I actually used this “imaging” technique to good advantage with whatever film I was shooting whenever I was shooting it. I could spend a Sunday morning thinking in Tri-X about the city grit and evaporating fog wandering the streets of San Francisco. Later in the day I’d be thinking in Kodachrome as the sunlight slanted across an August afternoon at Land’s End. It worked well for me, this compartmentalized thinking.  I know photographers who carried two cameras – one with color film, one with black and white; shooting both at the same time.

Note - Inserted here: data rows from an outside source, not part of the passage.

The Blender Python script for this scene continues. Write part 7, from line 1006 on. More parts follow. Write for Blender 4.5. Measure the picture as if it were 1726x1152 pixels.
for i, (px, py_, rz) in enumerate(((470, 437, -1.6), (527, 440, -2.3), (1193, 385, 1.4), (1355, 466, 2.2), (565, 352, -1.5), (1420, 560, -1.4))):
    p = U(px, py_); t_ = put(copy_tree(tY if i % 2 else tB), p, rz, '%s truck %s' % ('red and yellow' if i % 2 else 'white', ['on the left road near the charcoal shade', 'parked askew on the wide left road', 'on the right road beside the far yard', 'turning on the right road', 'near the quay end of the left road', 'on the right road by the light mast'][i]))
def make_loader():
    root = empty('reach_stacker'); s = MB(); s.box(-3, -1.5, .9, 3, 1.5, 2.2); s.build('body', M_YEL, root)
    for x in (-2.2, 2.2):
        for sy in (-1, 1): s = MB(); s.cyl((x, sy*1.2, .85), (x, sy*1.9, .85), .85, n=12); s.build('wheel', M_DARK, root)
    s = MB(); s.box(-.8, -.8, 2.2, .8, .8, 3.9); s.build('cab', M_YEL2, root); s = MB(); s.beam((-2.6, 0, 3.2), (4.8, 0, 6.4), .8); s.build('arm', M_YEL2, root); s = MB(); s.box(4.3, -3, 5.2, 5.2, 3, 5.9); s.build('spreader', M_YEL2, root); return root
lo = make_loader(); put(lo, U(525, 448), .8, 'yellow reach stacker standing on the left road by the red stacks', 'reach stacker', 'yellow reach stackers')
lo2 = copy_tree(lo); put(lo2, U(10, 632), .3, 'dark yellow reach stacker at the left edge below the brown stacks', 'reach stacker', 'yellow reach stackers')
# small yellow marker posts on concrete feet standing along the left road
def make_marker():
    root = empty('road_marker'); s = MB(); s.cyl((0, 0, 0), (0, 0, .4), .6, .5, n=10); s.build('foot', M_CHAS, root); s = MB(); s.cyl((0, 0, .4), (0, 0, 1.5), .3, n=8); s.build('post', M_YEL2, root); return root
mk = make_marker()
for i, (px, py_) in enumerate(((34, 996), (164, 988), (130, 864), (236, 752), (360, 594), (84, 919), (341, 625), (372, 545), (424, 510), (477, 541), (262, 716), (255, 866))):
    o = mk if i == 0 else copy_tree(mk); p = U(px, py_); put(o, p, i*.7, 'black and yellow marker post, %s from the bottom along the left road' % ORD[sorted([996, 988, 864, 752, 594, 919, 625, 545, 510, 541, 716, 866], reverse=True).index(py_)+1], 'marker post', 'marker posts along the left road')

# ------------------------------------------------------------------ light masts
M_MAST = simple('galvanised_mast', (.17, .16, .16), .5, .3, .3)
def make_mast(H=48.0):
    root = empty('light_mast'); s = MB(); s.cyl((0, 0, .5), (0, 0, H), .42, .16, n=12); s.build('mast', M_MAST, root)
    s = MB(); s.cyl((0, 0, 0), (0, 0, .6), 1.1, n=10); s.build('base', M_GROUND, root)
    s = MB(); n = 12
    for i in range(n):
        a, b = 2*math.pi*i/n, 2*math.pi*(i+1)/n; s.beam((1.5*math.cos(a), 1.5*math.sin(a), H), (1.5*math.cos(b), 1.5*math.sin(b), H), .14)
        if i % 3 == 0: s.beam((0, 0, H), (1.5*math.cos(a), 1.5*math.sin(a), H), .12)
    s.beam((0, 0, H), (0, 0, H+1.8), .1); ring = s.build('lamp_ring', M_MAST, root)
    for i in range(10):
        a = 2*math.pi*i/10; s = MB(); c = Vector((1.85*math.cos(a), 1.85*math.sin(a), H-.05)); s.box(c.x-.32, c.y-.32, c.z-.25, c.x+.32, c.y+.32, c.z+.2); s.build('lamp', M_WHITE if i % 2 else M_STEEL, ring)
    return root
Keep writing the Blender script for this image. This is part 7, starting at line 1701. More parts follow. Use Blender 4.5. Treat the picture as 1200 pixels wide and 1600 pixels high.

To me, this was photographic schizophrenia and would have driven me over the edge.

With today’s amazing digital technology the image pops up on the back of the camera in full color in an instant! This was very disturbing to my b/w vision quest. Yes, I know I can change the camera settings to make the instant image b/w but it’s still distracting. It’s not the b/w image I would see in my mind’s eye and just confused the issue even further.  When I was shooting I found it hard to think in b/w and was too distracted by the ease of shooting spectacular color. To muddy the waters even more I wasn’t happy with the results I got converting color to b/w in Photoshop.  For whatever reason - my lack of software skills or limitations of the product, I just couldn’t get what I wanted.

Lately I’ve managed to start “thinking” in black and white (and shades of gray) and with some new software tools I can realize my vision. It’s very satisfying (and more than a little ironic) to get “old fashioned” results with new technology.